Where do you go after that? The regretful longing in ‘Loving Her Was Easier (Than Anything I’ll Ever Do Again)’, the broken man in ‘Duvalier’s Dream', and, God help me, more children at the end of ‘Jody & The Kid’.
There has never been, nor will there ever be, a song that captures the pain and desolation of a savage hangover as accurately as ‘Sunday Morning Coming Down’. If you’re unfamiliar with the experience, then good for you, but you can take my word for it. ‘For The Good Times’ and ‘A Moment Of Forever’ are two sides of the same coin, Kristofferson telling a lover that even though their time is gone, they can be thankful they had it at all. ‘A Moment Of Forever’ is, perhaps, the better song, which is indeed saying something, considering the former was good enough for the likes of Elvis and Al Green to record.

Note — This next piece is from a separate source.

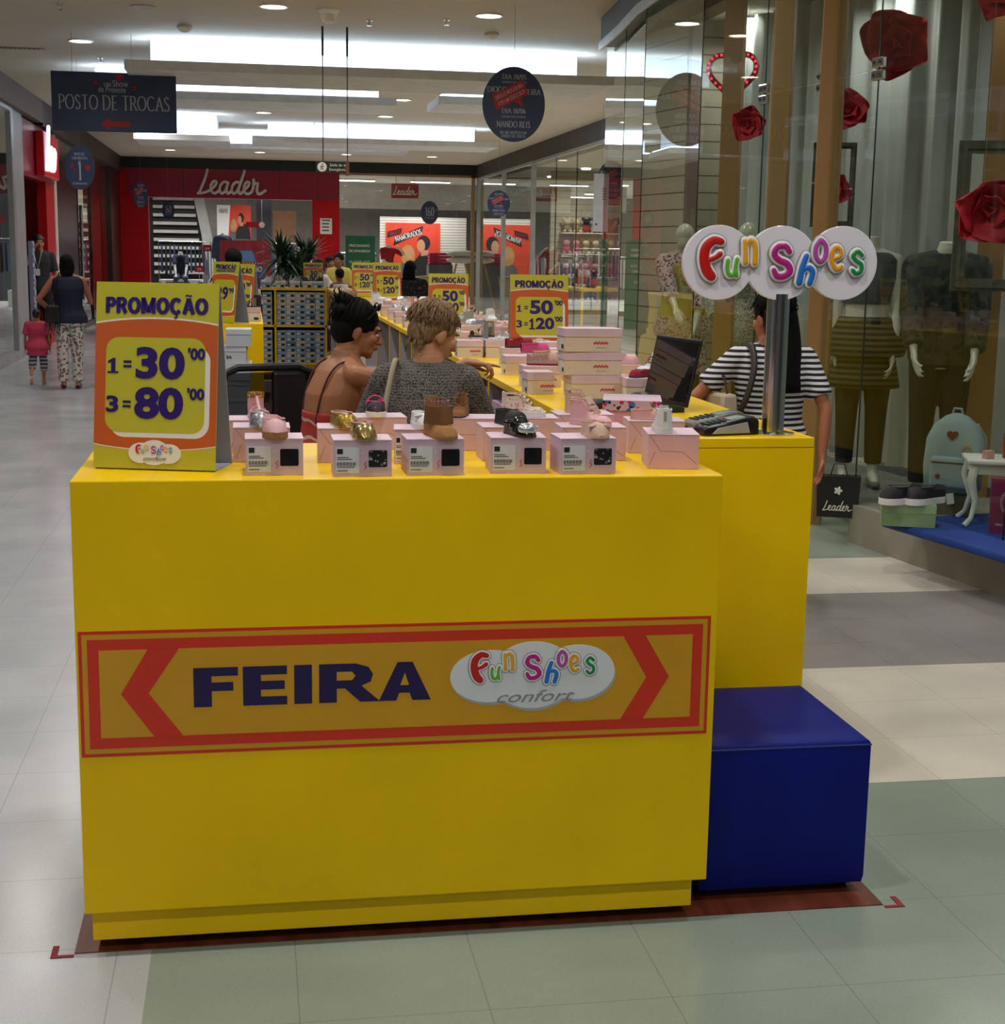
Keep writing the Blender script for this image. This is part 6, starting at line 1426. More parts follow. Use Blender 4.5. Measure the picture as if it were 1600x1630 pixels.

‘Why Me’ is a lyric so powerful, it could bring the most vehement anti-Godder back to Jesus, and it that wasn’t enough, the first line of the finale, ‘Please Don’t Tell Me How The Story Ends’ – “this may be our last night together” - is just devastating. You can see it on every face in the room, Kristofferson is their adored hero, but we know that this, most probably, is our last night together.
It’s likely a deliberately structured goodbye, a noble and dignified exit. You would expect nothing less. After the tickets for these two nights flew out the door, Kristofferson arranged a third show, donating all the profits to the ISPCC and Childline. Maureen was right. That is a man.